Trump sharpens NATO’s teeth

Donald Trump is pushing NATO governments to waste their taxpayers’ money on weapons. (NATO)

Donald Trump will have dinner this week near a Brussels sculpture that glorifies genocide.

The monument dedicated to the Congo’s colonizers bears an inscription with the words of Belgium’s Leopold II. The king, it suggests, took over that vast African land “in the interest of civilization.”

One historical fact that probably won’t be highlighted during Trump’s trip is that in 1884 the US became the first powerful nation to support the claim on the Congo made by Leopold.

An estimated 10 million lives were destroyed between then and 1920. Natural resources were plundered through the massive use of slave labor.

There is an eerie sense of continuity behind how Trump will be fed in the park where the Congo monument is located. The president is visiting Brussels for a summit of NATO, a modern-day imperial pitbull – to borrow a phrase from the deceased scholar Edward S. Herman.

As a candidate, Trump dismissed the military alliance as “obsolete.” As president, he has been trying to sharpen the pitbull’s teeth.

The US dominates NATO. And NATO helps preserve US domination around the globe. That explains why Trump has warmed to the alliance.

He and his entourage are pressing all of NATO’s members to spend more on weapons.

A Cold War club, NATO ought to have been wound up when the Soviet Union collapsed.
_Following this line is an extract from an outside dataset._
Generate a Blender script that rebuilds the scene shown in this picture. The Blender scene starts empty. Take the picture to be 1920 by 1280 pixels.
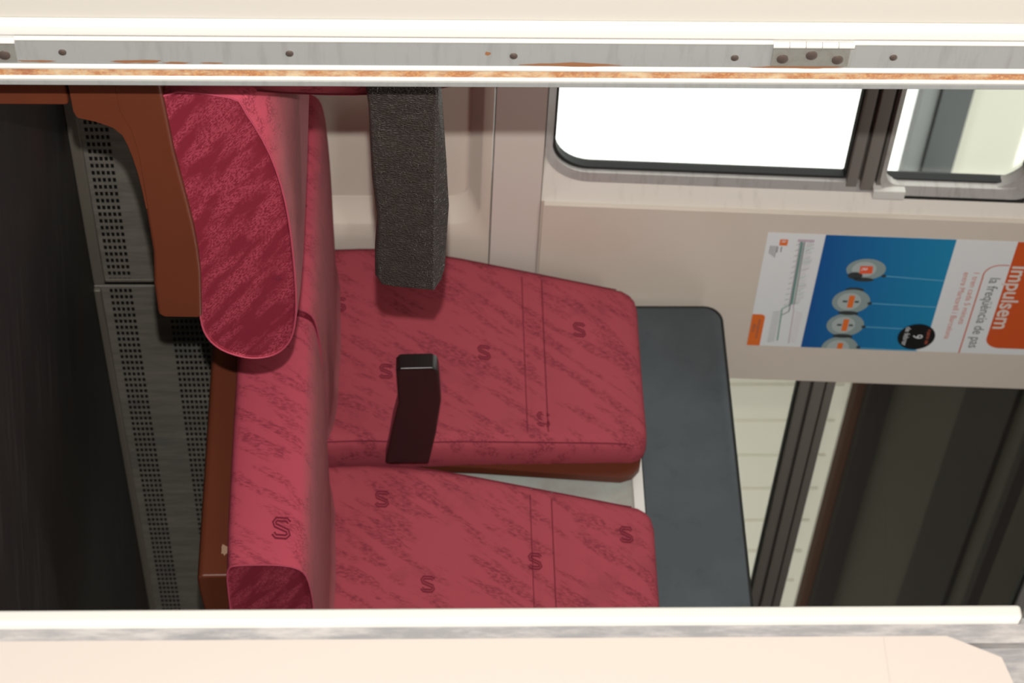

Yet it has managed to reinvigorate itself – by bombing Serbia in 1999 and later by coordinating the wars against Afghanistan and Libya.

Stroking the pitbull

Israel’s elite seems eager to stroke the pitbull.

Last month, the Israeli military announced that – for the first time – it was participating simultaneously in two war game exercises run by NATO in Europe.

These exercises largely took place in former Eastern bloc countries that are now part of NATO, despite US promises in 1990 that the military alliance would not expand towards Russia. Today, NATO surrounds Russia; holding major drills in the Baltic region is aggressive and provocative.

The drills included a mock air assault operation in Lithuania. Israel has, of course, much experience of carrying out actual air assaults, particularly against civilians in Lebanon and Gaza.

Although it’s not formally a member of NATO, Israel has been liaising with the alliance since at least 1994. There are good reasons to suspect that strategic planners in the alliance have carefully studied the tactics Israel has deployed in oppressing Palestinians.

Senior NATO figures have even visited Israeli troops in the occupied West Bank, presumably to learn first-hand about such tactics.

Swapping notes on oppression

Almost 10 years ago, Gabi Ashkenazi, then head of Israel’s military, expressed a desire to work with NATO “in as many areas as possible.”

The relationship did not advance rapidly after that comment was made. Turkey, a longstanding NATO member, has stood in the way of some cooperation.

The Ankara authorities felt it was necessary to be seen as tough towards Israel around the time of Operation Cast Lead – an offensive against Gaza in late 2008 and early 2009 – and especially after Israel killed Turkish activists sailing towards Gaza in 2010.

Turkey has changed its tune more recently by agreeing to let Israel establish a full-time office at NATO headquarters in Brussels.

Earlier this year, Israel signed a cooperation pact with NATO’s logistics division. That division is dedicated to a concept known as “smart defense” – a fancy term for acquiring increasingly lethal weapons.

That followed the finalizing of a deal in November 2017 to protect information shared between NATO and Israel.

A large proportion of Israel’s military information is obtained through subjugating the Palestinians. So it is a safe bet that one purpose of the NATO deal is to allow greater swapping of notes about how Israel can commit crimes against humanity – and get away with doing so.

Jens Stoltenberg, NATO’s top administrator, received media coverage lately when he explained something that journalists should have already known. He had pointed out that because Israel is not a full member of NATO, the alliance would not be contractually obliged to respond if Israel faced an attack.

Yet what was arguably more significant about Stoltenberg’s comments was that he stressed how NATO regards Israel as a partner.

The underlying message was clear. The chief aggressor in the Middle East is welcome to play war games with the imperial pitbull.

Together, they can sharpen their teeth.